1. Tkay Maidza (feat Kari Faux) - Don't Call Again
This is a good complimentary point to what I was saying about Fiona Apple. Wherever I look, Tkay's latest EP is adored by those who've actually heard it. Outside of Australia the massive critical wave has given her a big audience completely detached from when she was a moderate commercial force locally. For all of that, hardly anyone talks about this track on its own. It's tacked near the back and isn't one of the big powerhouse moments, but it's a song I gravitated heavily to no more than 30 seconds into my first listen. As a bonus, I had no idea who I was listening to, it was just on in the car getting its first radio play and I Shazam'd it to a face of shock, which is on brand for her I suppose.

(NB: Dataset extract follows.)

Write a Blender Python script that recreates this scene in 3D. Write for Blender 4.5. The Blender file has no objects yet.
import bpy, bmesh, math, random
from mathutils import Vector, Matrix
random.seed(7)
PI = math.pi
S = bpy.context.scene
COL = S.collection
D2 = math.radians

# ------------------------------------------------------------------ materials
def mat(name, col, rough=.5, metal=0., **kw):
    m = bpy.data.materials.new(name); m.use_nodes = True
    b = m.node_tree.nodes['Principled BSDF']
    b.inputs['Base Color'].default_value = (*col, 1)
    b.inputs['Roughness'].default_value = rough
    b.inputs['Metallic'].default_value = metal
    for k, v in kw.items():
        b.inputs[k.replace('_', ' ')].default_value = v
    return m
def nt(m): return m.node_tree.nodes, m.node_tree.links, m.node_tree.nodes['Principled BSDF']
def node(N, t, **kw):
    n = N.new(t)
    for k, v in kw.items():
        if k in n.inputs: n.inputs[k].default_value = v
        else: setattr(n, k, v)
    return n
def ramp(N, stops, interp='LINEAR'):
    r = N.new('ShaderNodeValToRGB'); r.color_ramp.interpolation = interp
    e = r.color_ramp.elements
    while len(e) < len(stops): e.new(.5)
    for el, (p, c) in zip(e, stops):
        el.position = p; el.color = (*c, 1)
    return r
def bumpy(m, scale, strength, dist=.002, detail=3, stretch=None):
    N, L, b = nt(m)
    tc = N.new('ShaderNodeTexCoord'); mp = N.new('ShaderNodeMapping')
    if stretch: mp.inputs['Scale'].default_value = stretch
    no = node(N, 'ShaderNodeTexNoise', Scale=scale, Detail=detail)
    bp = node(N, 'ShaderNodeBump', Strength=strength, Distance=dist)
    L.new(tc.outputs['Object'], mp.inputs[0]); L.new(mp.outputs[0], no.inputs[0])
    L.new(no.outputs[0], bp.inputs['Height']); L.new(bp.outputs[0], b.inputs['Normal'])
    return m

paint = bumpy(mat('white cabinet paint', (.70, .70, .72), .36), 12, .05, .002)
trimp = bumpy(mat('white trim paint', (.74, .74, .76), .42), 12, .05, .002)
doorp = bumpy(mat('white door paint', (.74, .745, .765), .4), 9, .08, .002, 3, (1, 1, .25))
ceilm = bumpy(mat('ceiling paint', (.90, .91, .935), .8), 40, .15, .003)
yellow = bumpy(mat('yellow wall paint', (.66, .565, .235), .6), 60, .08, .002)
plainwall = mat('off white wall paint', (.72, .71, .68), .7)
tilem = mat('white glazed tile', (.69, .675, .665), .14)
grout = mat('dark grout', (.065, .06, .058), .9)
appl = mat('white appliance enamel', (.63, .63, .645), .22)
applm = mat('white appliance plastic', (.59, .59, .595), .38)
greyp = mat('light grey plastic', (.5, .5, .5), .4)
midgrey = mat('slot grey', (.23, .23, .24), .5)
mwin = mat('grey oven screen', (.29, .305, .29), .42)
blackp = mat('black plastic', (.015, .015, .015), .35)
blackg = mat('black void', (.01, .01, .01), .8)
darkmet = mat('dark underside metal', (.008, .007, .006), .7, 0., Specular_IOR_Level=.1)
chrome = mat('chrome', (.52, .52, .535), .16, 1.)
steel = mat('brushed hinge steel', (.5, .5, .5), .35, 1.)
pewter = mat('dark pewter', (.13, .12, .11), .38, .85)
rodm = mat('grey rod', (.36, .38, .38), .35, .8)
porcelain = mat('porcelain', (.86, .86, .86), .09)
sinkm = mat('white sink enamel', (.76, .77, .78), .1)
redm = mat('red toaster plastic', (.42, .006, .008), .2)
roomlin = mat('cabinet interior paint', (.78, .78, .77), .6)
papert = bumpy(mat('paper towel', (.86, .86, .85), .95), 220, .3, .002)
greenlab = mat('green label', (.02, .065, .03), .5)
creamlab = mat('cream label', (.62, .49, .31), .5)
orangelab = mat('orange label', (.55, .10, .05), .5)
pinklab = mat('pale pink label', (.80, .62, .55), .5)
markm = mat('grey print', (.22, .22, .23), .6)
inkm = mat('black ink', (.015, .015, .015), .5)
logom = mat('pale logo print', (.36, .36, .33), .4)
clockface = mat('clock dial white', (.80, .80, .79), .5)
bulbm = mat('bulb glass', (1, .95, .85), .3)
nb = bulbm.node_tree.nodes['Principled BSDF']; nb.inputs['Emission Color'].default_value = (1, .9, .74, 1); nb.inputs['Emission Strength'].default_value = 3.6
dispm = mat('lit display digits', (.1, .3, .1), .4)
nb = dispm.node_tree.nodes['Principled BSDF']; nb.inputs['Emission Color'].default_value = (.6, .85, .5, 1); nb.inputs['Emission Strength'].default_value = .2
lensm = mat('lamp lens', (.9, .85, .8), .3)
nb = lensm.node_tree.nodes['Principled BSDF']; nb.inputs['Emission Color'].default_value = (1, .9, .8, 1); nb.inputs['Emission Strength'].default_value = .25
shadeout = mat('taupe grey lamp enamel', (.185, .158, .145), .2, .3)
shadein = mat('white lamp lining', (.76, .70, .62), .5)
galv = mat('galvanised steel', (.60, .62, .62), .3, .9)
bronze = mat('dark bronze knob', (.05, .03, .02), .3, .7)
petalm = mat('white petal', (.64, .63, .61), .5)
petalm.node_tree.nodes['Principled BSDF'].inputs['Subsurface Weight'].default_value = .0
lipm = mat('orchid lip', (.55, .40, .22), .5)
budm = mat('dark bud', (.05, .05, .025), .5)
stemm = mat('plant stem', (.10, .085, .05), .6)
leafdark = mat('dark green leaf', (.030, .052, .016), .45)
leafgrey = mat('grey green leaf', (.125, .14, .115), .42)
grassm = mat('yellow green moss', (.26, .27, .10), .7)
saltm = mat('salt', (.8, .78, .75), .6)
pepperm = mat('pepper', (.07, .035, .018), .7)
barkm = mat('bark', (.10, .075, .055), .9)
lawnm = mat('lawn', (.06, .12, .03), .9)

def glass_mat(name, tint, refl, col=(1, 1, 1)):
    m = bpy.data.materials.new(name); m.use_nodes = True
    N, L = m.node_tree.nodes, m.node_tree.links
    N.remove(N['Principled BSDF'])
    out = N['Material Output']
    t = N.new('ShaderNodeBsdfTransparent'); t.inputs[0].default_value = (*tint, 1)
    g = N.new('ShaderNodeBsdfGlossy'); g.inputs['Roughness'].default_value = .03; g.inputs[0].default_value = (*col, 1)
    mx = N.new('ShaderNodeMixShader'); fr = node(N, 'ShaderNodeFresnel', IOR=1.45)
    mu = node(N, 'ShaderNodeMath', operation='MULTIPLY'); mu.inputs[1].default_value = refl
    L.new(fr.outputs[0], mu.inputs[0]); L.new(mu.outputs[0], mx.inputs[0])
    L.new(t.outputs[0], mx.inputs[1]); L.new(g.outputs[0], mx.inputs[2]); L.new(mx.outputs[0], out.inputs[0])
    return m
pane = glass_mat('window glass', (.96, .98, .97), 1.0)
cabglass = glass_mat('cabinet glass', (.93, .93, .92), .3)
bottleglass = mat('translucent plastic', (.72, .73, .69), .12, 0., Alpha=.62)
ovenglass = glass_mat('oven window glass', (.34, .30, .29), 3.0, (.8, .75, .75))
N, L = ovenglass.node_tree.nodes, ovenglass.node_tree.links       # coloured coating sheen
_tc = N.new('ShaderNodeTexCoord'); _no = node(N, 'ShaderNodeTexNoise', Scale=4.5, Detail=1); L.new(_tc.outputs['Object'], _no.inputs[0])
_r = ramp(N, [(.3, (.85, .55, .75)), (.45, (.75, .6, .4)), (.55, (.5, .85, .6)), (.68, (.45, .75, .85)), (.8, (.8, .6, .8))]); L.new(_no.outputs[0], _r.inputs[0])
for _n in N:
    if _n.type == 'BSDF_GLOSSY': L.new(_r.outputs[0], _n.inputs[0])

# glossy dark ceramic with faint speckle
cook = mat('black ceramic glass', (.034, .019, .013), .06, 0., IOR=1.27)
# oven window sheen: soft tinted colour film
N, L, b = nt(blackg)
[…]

I don't have any emotional story to add for it either. It's my favourite song of 2020 because it just sounds so impeccably good that I can't think of anything else I'd rather listen to given the opportunity. I've never loved hearing Tkay sing more than on this track, going through all the necessary moods & motions. I never get tired of the silly melodrama of shouting 'No!' in the chorus, obviously taking notes from "No Cars Go" except absolutely not taking itself seriously. The rapping portion instead gets passed to Kari Faux who admittedly I'm not familiar with outside of this song but she's a good mood shift, with some cute backing vocal overplay to boot. I've said it all, all I need to say.